From the real life has surpassed satire dept, via
Boing Boing.
The
Montgomery County Courier reports that a
Corone, Texas man named Alton Verm has demanded that his daughter's school district ban
Fahrenheit 451, Ray Bradbury's classic novel about a dystopian future where firemen burn books. With impeccable timing, Verm's demand comes during the 25th anniversary of
Banned Books Week, which is of course entirely coincidental and completely hysterical. As is the case in almost all of these types of complaints, Verm hasn't read the book, of which he says "It's just all kinds of filth".
The
Courier notes that "Alton Verm said he doesn't understand how the district can punish students for using bad language, yet require them to read a book with bad language as part of a class." You don't understand it because you are an idiot, Mr. Verm. Just because you read a book where a murder occurs, such as, say, The Bible, doesn't mean that the book is advocating that behavior. That would mean that an anti-book burning work like
Fahrenheit 451 is actually
advocating book burning by depicting book burning. Surely even you must realize how stupid that idea is.
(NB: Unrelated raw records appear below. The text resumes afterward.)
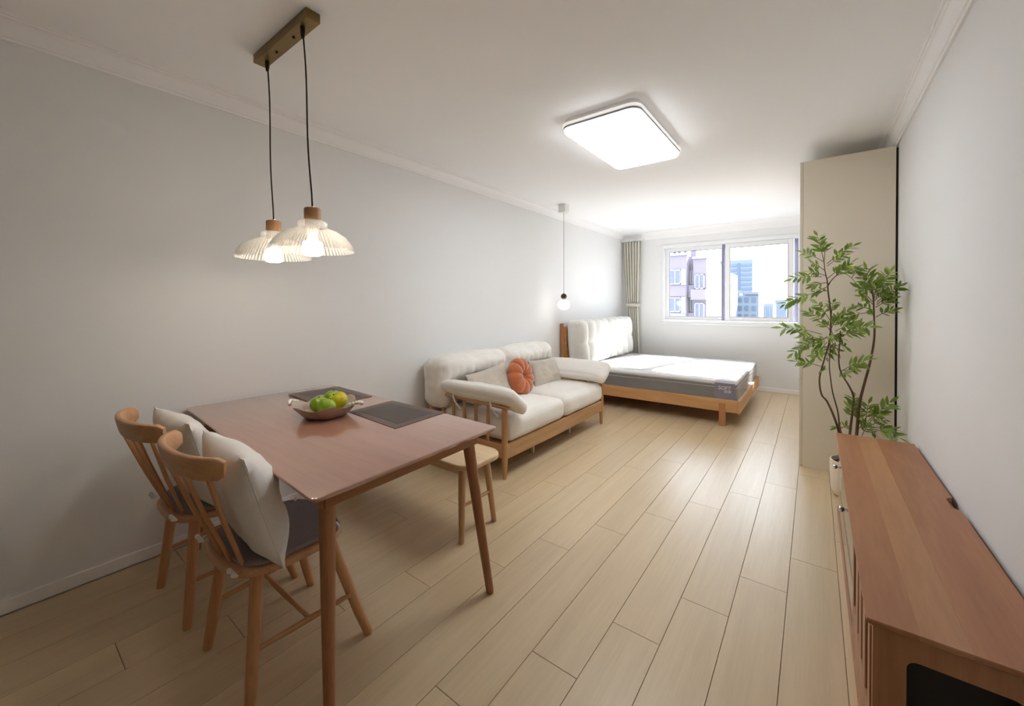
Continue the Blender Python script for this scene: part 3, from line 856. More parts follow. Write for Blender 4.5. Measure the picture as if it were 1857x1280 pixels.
def chair_pillow(x, y, yaw, label, seed):
    t = thing('throw_pillow', label, 'pillow', (x, y, .463), 'white pillows on the dining chairs')
    rot = Matrix.Rotation(yaw, 3, 'Z') @ Matrix.Rotation(radians(106), 3, 'X')
    pillow(bm := BM(), (x, y, .648), .47, .41, .195, rot, n=28, wr=.010, seed=seed, pinch=.06, fn=lambda p, u, v: Vector((p.x, p.y, p.z * (.60 if p.z > 0 else 1))))
    finish('pillow_body', bm, PILLOW_WHITE, t, angle=75)
    c = Vector((x, y, .648))
    pts = [c + rot @ Vector((.229, v * .205, .0)) for v in (-1, -.6, -.2, .2, .6, 1)]
    for k, v in enumerate((-1, -.6, -.2, .2, .6, 1)): pts[k] = c + rot @ Vector((.23 * (1 - .05 * (1 - v * v)), v * .205, 0))
    rod(bm := BM(), pts, .0028, n=8)
    finish('piping', bm, PILLOW_WHITE, t)
    a = c + rot @ Vector((-.235, .10, .01))
    return t, c, rot
t, c, rot = chair_pillow(-1.618, .547, radians(-3), 'white square pillow with a small dark tag on the chair beside the front table leg', 2.3)
g = c + rot @ Vector((.10, .14, -.088))
box(bm := BM(), -.011, .011, -.012, .012, -.0015, .0015, .0005)
bmesh.ops.transform(bm, matrix=Matrix.Translation(c + rot @ Vector((-.08, .10, -.085))) @ (rot.to_4x4()) @ Matrix.Rotation(radians(60), 4, 'X'), verts=bm.verts)
finish('care_tag', bm, DARK_INK, t, label='small dark cloth tag')
chair_pillow(-2.222, .543, radians(2), 'white square pillow on the chair nearest the left wall', 7.9)

# ------------------------------------------------------------------ bench on the far side of the table
t = thing('dining_bench', 'pale wooden bench tucked under the far side of the table', 'bench', (-2.05, 1.72, 0))
prism(bm := BM(), round_poly([(-2.66, 1.555), (-1.475, 1.555), (-1.475, 1.885), (-2.66, 1.885)], .10, seg=10), .405, .437, .010, seg=3)
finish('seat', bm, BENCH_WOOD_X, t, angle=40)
for y in (1.615, 1.825):
    box(bm := BM(), -2.52, -1.575, y - .01, y + .01, .36, .405, .003)
    finish('apron', bm, BENCH_WOOD_X, t)
for fx, tx in ((-1.545, -1.575), (-2.545, -2.515)):
    for fy, ty in ((1.58, 1.62), (1.862, 1.82)):
        rod(bm := BM(), [(tx, ty, .4055), (tx + (fx - tx) * .2, ty + (fy - ty) * .2, .33), (fx, fy, .006), (fx, fy, 0)], [.021, .021, .0155, .0145], n=16)
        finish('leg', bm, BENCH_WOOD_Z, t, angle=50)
    rod(bm := BM(), [(fx * .6 + tx * .4, 1.596, .19), (fx * .6 + tx * .4, 1.72, .19), (fx * .6 + tx * .4, 1.846, .19)], [.008, .0095, .008], n=10)
    finish('stretcher', bm, BENCH_WOOD_Z, t, angle=60)

# ------------------------------------------------------------------ double pendant lamp over the table
t = thing('pendant_lamp', 'double pendant lamp with ribbed glass shades on a brass ceiling bar', 'lamp', (-1.94, .85, ZC))
box(bm := BM(), -2.205, -1.675, .822, .882, ZC - .040, ZC, .002)
finish('ceiling_bar', bm, BRASS, t, smooth=False)
for x in (-2.02, -1.85):
    rod(bm := BM(), [(x, .852, ZC - .0395), (x, .852, ZC - .046), (x, .852, ZC - .047)], [.006, .006, .003], n=10)
    finish('screw', bm, DARK_BRASS, t)
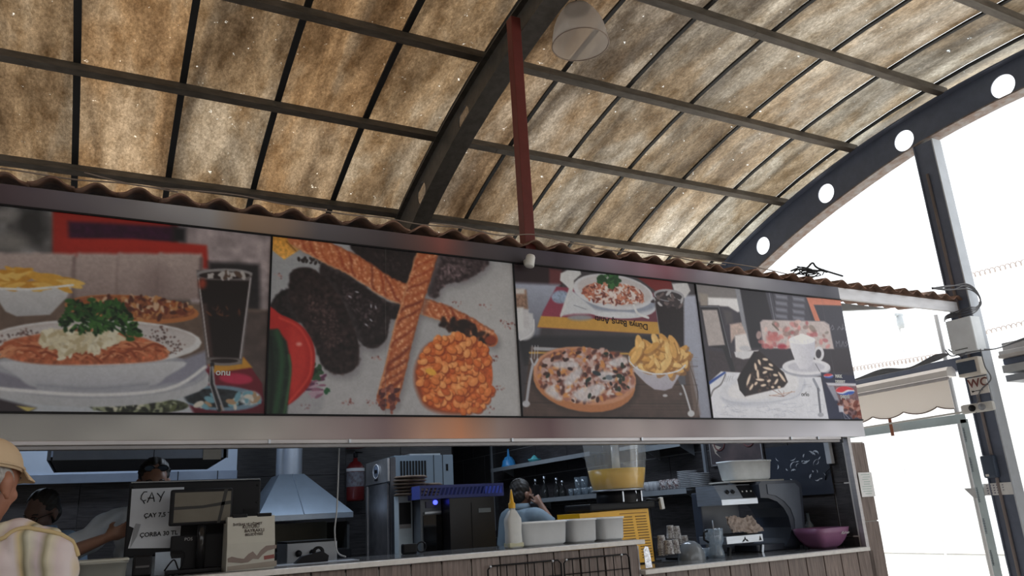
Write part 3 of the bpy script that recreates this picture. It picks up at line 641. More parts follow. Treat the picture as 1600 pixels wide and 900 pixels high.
# bread strips
def strip(pts, w_, seed, dark=None):
    c.line([(x+14, y+16) for x, y in pts], w_, (110, 106, 110), sp=True, soft=12, alpha=.55)
    c.line(pts, w_, (190, 112, 72), sp=True, soft=1.2); q = spline(pts, 9, False); r_ = random.Random(seed)
    for i in range(len(q)-1):
        p = q[i]; t = (q[i+1]-p); t = t/np.linalg.norm(t); n_ = np.array([-t[1], t[0]])
        for _ in range(9):
            o_ = r_.uniform(-.46, .46)*w_; x, y = p+n_*o_+t*r_.uniform(-8, 8); c.ell(x, y, r_.uniform(4, 9), r_.uniform(3, 5), r_.choice([(226, 160, 120), (214, 140, 98), (236, 180, 140), (176, 92, 56)]), rot=r_.uniform(0, 180), soft=1, alpha=.8)
    for i in range(1, len(q)-4, 3):
        p = q[i]; t = q[i+1]-p; t = t/np.linalg.norm(t); n_ = np.array([-t[1], t[0]]); L_ = r_.uniform(40, 70)
        c.line([p-n_*w_*.42-t*L_*.6, p-n_*w_*.1, p+n_*w_*.25+t*L_*.5, p+n_*w_*.40+t*L_], r_.uniform(8, 15), r_.choice([(126, 48, 30), (150, 62, 36), (110, 42, 28), (170, 84, 50)]), soft=4, sp=True, alpha=.75)
    for sg in (-1, 1):
        ed = []
        for i in range(0, len(q)-1):
            t = q[i+1]-q[i]; t = t/np.linalg.norm(t); ed.append(q[i]+np.array([-t[1], t[0]])*sg*w_*.46+np.array([r_.uniform(-3, 3), r_.uniform(-3, 3)]))
        c.line(ed, 7, (206, 150, 112) if sg > 0 else (150, 80, 50), soft=3, alpha=.8)
strip([(180, 55), (300, 120), (430, 185), (560, 270), (640, 300)], 92, 81)
strip([(700, 350), (800, 380), (900, 430), (1000, 490)], 72, 82)
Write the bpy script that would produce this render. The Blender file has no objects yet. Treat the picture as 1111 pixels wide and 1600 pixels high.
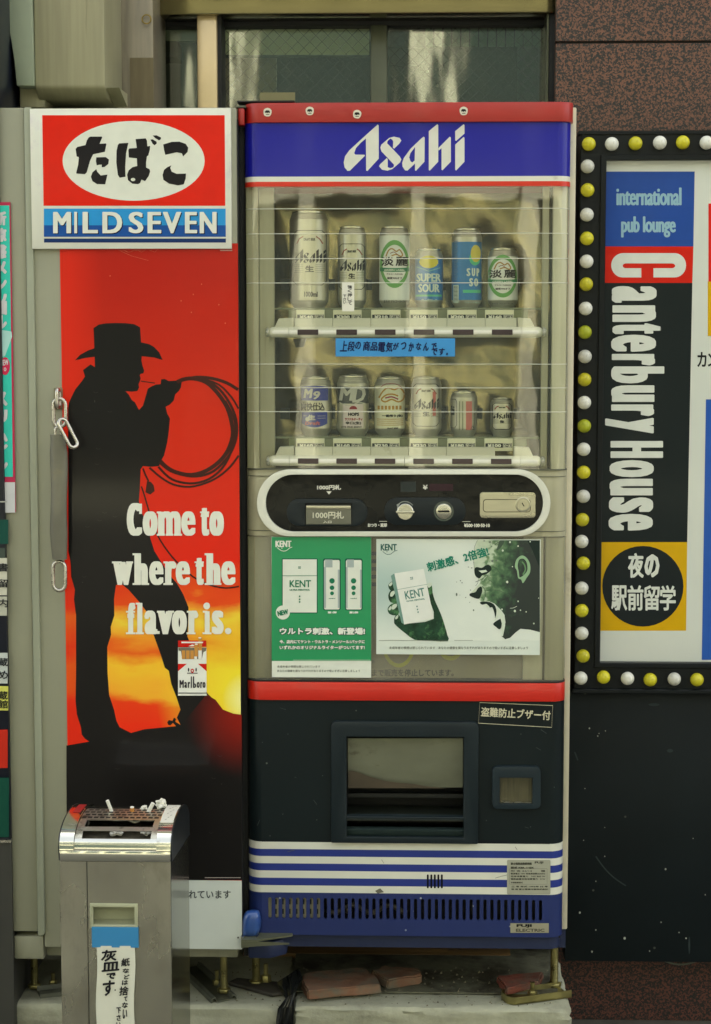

You are also an idiot because you pulled something like this without having an unlisted phone number that can be found by anyone doing a
Yahoo! people search, and it's all I can do not to call you and tell you what an idiot you are. Please note that by writing that down I am not advocating that behavior. You idiot.
During our Banned Books Week commemoration, we showed Truffaut's 1966 film adaptation. I've never particularly cared for it, primarily because the film is so relentlessly French. It is certainly plausible to envision a scenario of the social welfare state gone awry and banning books because they "make people anti-social and unhappy", as in the film. But I've always imagined contemporary book burning as a particularly American phenomenon, one driven by hotblooded redneck religious passion and not affectless European pseudointellectual theorizing. The Alton Verms of the world aren't exactly proving me wrong.